FWIW, we have an upstairs and downstairs unit. The busted one is downstairs. The slightly smaller upstairs unit is OK.

Best Answer

The condition you describe is usually an indication that the compressor is unable to provide sufficient start torque to turn without drawing excessive amperage. This is frequently due to a weak run capacitor on the compressor. Less frequently this can be caused by a contactor in poor condition or an old compressor where the bearings have worn to the point that the unit requires higher starting torque than normal. Given what you have already eliminated, the cure to this problem is very likely to be one of, or a combination of, the following:

  1. The run capacitor for the compressor is weak (most likely). This cannot be determined by visual inspection. If not already checked with a meter, then disconnect the capacitor and measure it with a capacitance meter (the main disconnect must be OFF). If less than 90% of the labeled value, then it must be replaced. Multi-meters with a capacitance scale are less than $20 from Amazon and others.

  2. The contacts on the compressor contactor are badly pitted. This can cause a high resistance connection in the contactor. Visually inspect the compressor contactor for any signs of heat damage. If possible (with the main power off), remove the arc-shield and inspect the contacts for pitting. If there are many deep pits (greater than 1/32"), then the contactor must be replaced.

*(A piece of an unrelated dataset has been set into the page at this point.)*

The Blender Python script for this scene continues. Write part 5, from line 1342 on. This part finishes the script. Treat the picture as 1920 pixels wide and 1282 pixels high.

  3. The compressor is a bit worn. To provide the increased starting torque necessary, install a "hard-start" kit for the correct horsepower unit that you have (roughly, your compressor motor will be 1 HP for each 12000 BTU cooling capacity). I prefer the 3-wire type of hard-start kit because it is more stout, although these are more difficult to find online than the 2-wire type. The 3-wire kits are readily available at A/C supply houses and perhaps your next technician can help you with this. If this is the problem then your unit may be on its way out; however, compressors can run many additional years with the correct hard start kit installed.

  4. Install a 3-5 min "delay on make" on the compressor contactor coil (a $10 part). If you install a 2-wire hard start kit, it is mandatory that you also have a 5 minute delay installed. (Note that if you cycle the breaker for the compressor while unit is running, the delay on make will not be triggered and you may still trip the breaker with this action).